But when his secret paymaster was taken over by another firm, “due diligence” attorneys in California uncovered a total of nine corrupt payments paid to him over the years.
The US authorities promptly informed the MoD.
During the ensuing investigation both his wife and stepson were arrested and wrongly accused of money-laundering. They were subsequently cleared of any wrongdoing.
Hale, of Crown Mews, Ramsey, Cambridgeshire, pleaded guilty to nine counts of accepting bribes from Pacific Consolidated Industries between November 1999 and July 2003.
We’re a planet full of corrupt governments all busy selling each other weapons with which we then turn around and kill each other’s citizens, which promotes more conflict, which promotes more arms sales, which promotes more conflict….
The world is awash in weapons like never before : but even if every registered and unregistered handgun in the US and UK were confiscated tomorrow, they’d be pouring in through the container ports again within a day or so.
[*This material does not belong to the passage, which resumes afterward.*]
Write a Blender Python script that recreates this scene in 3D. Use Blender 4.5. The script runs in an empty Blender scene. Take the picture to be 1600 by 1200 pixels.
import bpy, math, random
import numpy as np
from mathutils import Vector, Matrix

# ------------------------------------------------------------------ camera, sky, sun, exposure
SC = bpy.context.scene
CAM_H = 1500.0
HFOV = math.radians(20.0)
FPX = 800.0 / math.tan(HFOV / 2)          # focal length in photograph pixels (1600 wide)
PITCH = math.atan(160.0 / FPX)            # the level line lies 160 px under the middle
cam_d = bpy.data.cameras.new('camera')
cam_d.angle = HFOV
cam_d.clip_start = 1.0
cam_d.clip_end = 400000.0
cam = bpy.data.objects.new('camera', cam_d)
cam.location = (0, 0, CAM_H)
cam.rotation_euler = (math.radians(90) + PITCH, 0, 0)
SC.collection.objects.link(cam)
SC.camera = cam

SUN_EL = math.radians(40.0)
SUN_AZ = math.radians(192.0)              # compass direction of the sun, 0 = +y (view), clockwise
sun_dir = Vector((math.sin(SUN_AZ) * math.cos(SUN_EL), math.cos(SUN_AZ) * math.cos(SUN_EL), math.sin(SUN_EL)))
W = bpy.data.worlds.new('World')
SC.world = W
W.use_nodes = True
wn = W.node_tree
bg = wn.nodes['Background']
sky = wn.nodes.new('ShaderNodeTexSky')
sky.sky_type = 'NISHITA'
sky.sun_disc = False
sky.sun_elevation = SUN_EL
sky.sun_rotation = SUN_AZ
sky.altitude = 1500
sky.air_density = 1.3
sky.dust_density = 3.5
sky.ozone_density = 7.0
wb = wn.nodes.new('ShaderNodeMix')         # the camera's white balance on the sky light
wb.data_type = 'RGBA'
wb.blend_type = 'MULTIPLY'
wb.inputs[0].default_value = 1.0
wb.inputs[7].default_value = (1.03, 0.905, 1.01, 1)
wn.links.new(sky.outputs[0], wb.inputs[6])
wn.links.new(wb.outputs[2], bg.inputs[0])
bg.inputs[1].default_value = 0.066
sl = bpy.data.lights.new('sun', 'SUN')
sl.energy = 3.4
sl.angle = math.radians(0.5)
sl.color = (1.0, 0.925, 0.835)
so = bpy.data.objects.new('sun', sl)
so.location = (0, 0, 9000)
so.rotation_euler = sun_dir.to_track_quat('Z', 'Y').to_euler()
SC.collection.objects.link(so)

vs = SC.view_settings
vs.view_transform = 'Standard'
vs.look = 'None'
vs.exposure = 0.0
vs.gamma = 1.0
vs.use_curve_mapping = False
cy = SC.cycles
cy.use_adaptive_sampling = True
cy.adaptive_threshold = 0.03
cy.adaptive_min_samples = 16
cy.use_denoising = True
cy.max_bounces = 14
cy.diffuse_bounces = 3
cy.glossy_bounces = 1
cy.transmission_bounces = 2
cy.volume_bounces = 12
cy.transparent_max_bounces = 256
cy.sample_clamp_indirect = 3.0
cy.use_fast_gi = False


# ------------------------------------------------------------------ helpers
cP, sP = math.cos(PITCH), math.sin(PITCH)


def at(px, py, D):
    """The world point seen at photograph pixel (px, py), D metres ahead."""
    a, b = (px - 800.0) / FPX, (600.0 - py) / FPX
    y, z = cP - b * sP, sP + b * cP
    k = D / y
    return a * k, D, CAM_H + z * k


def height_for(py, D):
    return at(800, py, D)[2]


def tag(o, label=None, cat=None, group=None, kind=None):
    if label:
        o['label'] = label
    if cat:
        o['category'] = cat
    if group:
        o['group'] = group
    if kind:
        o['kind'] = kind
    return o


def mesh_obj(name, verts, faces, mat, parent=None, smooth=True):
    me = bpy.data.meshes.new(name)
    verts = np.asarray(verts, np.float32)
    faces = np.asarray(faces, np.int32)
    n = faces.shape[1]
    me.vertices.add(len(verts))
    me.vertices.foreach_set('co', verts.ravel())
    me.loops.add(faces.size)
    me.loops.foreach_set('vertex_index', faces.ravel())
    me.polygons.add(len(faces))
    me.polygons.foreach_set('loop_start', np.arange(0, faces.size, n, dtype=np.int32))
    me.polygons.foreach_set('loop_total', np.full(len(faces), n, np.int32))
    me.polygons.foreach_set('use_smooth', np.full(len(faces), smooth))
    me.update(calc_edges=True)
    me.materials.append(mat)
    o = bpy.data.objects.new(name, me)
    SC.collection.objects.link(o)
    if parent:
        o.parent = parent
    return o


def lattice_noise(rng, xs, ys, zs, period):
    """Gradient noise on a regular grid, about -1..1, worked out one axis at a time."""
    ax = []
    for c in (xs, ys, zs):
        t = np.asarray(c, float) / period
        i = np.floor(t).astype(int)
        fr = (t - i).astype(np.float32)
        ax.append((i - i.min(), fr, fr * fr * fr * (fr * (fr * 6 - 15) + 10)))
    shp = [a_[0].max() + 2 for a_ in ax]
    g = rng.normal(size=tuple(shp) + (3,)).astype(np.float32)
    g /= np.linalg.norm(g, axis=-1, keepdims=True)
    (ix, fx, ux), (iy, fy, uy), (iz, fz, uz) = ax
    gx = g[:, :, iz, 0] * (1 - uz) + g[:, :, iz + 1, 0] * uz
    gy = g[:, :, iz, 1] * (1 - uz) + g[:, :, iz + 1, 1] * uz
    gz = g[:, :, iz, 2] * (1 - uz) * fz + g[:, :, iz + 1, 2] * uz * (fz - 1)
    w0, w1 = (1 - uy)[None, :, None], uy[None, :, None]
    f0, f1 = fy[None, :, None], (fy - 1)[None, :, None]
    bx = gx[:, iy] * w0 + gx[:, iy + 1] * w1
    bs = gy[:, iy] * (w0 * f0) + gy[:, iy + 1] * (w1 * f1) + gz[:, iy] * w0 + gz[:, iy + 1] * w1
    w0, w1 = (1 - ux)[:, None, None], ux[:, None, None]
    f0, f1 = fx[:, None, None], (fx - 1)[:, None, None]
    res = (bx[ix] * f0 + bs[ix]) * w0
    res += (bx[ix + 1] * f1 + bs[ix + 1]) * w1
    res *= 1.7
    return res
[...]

It’s no use asking the government to fix it: they’re part of the problem.
Guns have always been a topic I’ve had mixed feelihgs about. I used to belong a small bore rifle club and I admit that once I was given the chance to fire a police machihe gun and it gave me a hell of a thrill. I’d be lying if I said that in the current authoritarian climate I wouldn’t want a gun in the house were I concerned that I might become the target of rightwing eliminationists. Sometimes individuals, like nations, do need weapons for self-defence. But does that justify the current scale of the domestic and international arms trades or their embedding in government?
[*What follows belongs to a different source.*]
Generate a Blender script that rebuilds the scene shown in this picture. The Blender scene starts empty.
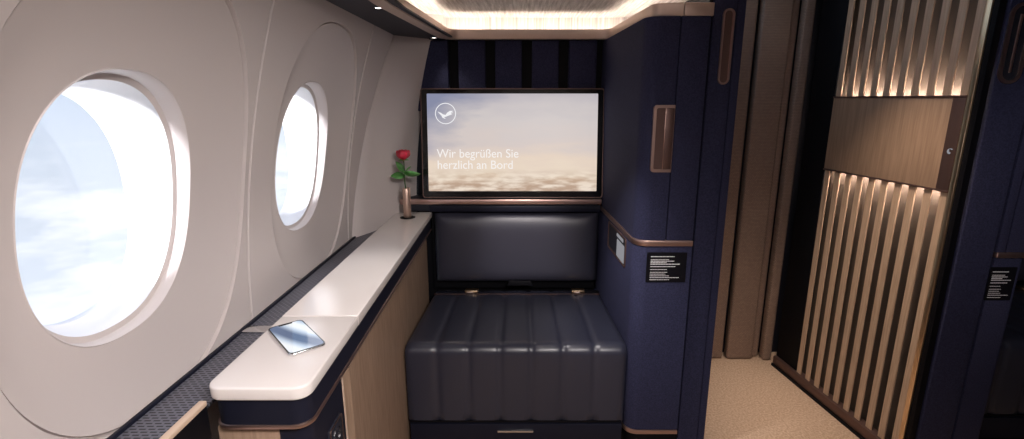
import bpy, bmesh, math, random
from mathutils import Vector, Matrix
random.seed(7)
PI = math.pi
C = bpy.context.scene.collection
sc = bpy.context.scene

# ------------------------------------------------------------------ materials
def S(r, g, b):
    f = lambda v: (v/255/12.92) if v/255 <= .04045 else ((v/255+.055)/1.055)**2.4
    return (f(r), f(g), f(b), 1)

def mat(name, col, rough=.5, metal=0, bump=None, vary=None, coat=0, spec=.5, sheen=0):
    """bump=(scale, strength, stretch) noise bump; vary=(scale, col2, stretch) noise colour."""
    m = bpy.data.materials.new(name); m.use_nodes = True
    nt = m.node_tree; b = nt.nodes['Principled BSDF']
    b.inputs['Base Color'].default_value = col if len(col) == 4 else (*col, 1)
    b.inputs['Roughness'].default_value = rough
    b.inputs['Metallic'].default_value = metal
    b.inputs['Coat Weight'].default_value = coat
    b.inputs['Coat Roughness'].default_value = .05
    b.inputs['Specular IOR Level'].default_value = spec
    b.inputs['Sheen Weight'].default_value = sheen
    tc = nt.nodes.new('ShaderNodeTexCoord')
    def noise(sc_, st):
        mp = nt.nodes.new('ShaderNodeMapping'); mp.inputs['Scale'].default_value = st
        nt.links.new(tc.outputs['Object'], mp.inputs['Vector'])
        n = nt.nodes.new('ShaderNodeTexNoise'); n.inputs['Scale'].default_value = sc_
        n.inputs['Detail'].default_value = 5
        nt.links.new(mp.outputs['Vector'], n.inputs['Vector'])
        return n
    if bump:
        n = noise(bump[0], bump[2] if len(bump) > 2 else (1, 1, 1))
        bp = nt.nodes.new('ShaderNodeBump'); bp.inputs['Strength'].default_value = bump[1]
        bp.inputs['Distance'].default_value = .002
        nt.links.new(n.outputs['Fac'], bp.inputs['Height'])
        nt.links.new(bp.outputs['Normal'], b.inputs['Normal'])
    if vary:
        n = noise(vary[0], vary[2] if len(vary) > 2 else (1, 1, 1))
        r = nt.nodes.new('ShaderNodeValToRGB')
        r.color_ramp.elements[0].position = .35; r.color_ramp.elements[1].position = .65
        r.color_ramp.elements[0].color = b.inputs['Base Color'].default_value[:]
        c2 = vary[1]; r.color_ramp.elements[1].color = c2 if len(c2) == 4 else (*c2, 1)
        nt.links.new(n.outputs['Fac'], r.inputs['Fac'])
        nt.links.new(r.outputs['Color'], b.inputs['Base Color'])
    return m

def emit(name, col, strength):
    m = bpy.data.materials.new(name); m.use_nodes = True
    nt = m.node_tree; nt.nodes.clear()
    o = nt.nodes.new('ShaderNodeOutputMaterial'); e = nt.nodes.new('ShaderNodeEmission')
    e.inputs['Color'].default_value = col if len(col) == 4 else (*col, 1)
    e.inputs['Strength'].default_value = strength
    nt.links.new(e.outputs[0], o.inputs[0])
    return m

def glass(name, tint=(1, 1, 1, 1), refl=.06):
    m = bpy.data.materials.new(name); m.use_nodes = True
    nt = m.node_tree; nt.nodes.clear()
    o = nt.nodes.new('ShaderNodeOutputMaterial')
    t = nt.nodes.new('ShaderNodeBsdfTransparent'); t.inputs['Color'].default_value = tint
    g = nt.nodes.new('ShaderNodeBsdfGlossy'); g.inputs['Roughness'].default_value = .03
    mx = nt.nodes.new('ShaderNodeMixShader'); mx.inputs['Fac'].default_value = refl
    nt.links.new(t.outputs[0], mx.inputs[1]); nt.links.new(g.outputs[0], mx.inputs[2])
    nt.links.new(mx.outputs[0], o.inputs[0])
    return m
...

I have no idea what the answer is. It’s totally impractical to ban guns, what with the sheer quantity of them scattered about the planet, but if we don’t we’ll turn into a collection of individual, barricaded, armed enclaves where anyone suspicious is shot on sight as a potential perp. We have to do something. I just don’t know what it is, and i’m not sure anyone else does either. This is a genie that can’t be put back in the bottle.